Tale affermazione, rileva la Cassazione, secondo la quale gli eredi non erano tenuti a redigere l’inventario dei beni caduti in successione e dunque non erano decaduti dal diritto di rinunciare all’eredità per la mancata formazione dell’inventario nei termini previsti, per quanto detto, era dunque erronea, oltre che priva di qualsiasi riferimento alla fattispecie concreta, a fronte delle specifiche deduzioni formulate dall’Agenzia delle Entrate in ordine, in particolare, alla circostanza relativa all’avere i chiamati all’eredità il domicilio nello stesso immobile in cui aveva il domicilio il de cuius.

E quindi la sentenza era caratterizzata da una motivazione meramente apparente, che non rendeva in ogni caso percepibile il fondamento della decisione, perché recante argomentazioni obiettivamente inidonee a far conoscere il ragionamento seguito dal giudice per la formazione del proprio convincimento (cfr., Cass. n. 13977 del 2019).

In conclusione e a prescindere dallo specifico caso processuale, in termini più generali, giova anche evidenziare quanto segue.

Costituisce principio pacifico quello secondo cui l’assunzione della qualità di erede non può desumersi dalla mera chiamata all’eredità, né dalla denuncia di successione, che ha valore di atto di natura meramente fiscale, ma consegue solo all’accettazione dell’eredità, espressa o tacita.

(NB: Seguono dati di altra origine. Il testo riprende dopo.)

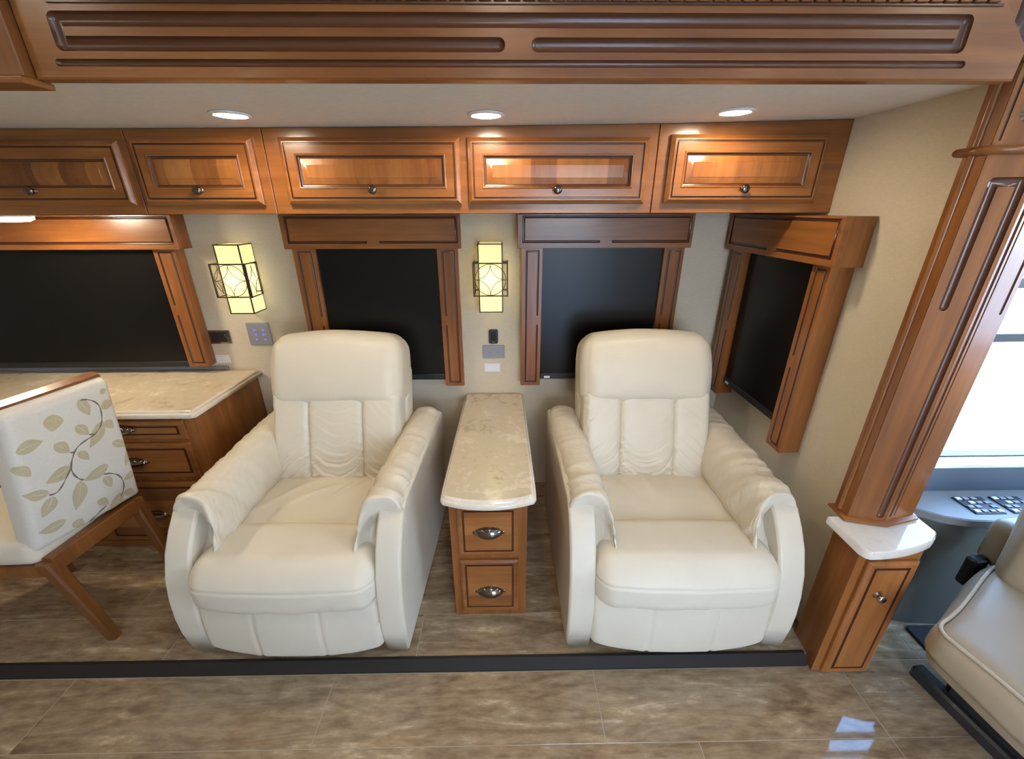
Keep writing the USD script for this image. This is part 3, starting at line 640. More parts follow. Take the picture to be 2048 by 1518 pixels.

La stessa Cassazione ha chiarito, che, in ipotesi di debiti del de cuius di natura tributaria, l’accettazione dell’eredità è una condizione imprescindibile affinché possa affermarsi l’obbligazione del chiamato all’eredità a risponderne, non potendo, quindi, ritenersi obbligato chi abbia rinunciato all’eredità, ai sensi dell’art. 519 cod. civ. (cfr., Cass., 29/03/2017, n. 8053; Cass., 18/04/2019, n. 10908).

Considerato pertanto che l’accettazione dell’eredità è il presupposto perché si possa rispondere dei debiti ereditari, una eventuale rinuncia, anche se tardivamente proposta, esclude che possa essere chiamato a rispondere dei debiti tributari il rinunciatario, sempre però che egli non abbia posto in essere comportamenti dai quali si possa desumere un’accettazione implicita dell’eredità, della cui prova è onerata l’Amministrazione finanziaria.

In ogni caso, occorre che si tratti di atti incompatibili con la volontà di rinunziare e non altrimenti giustificabili se non con la veste di erede, occorrendo quindi accertare se il chiamato si sia mantenuto o meno nei limiti della conservazione e dell’ordinaria amministrazione del patrimonio ereditario.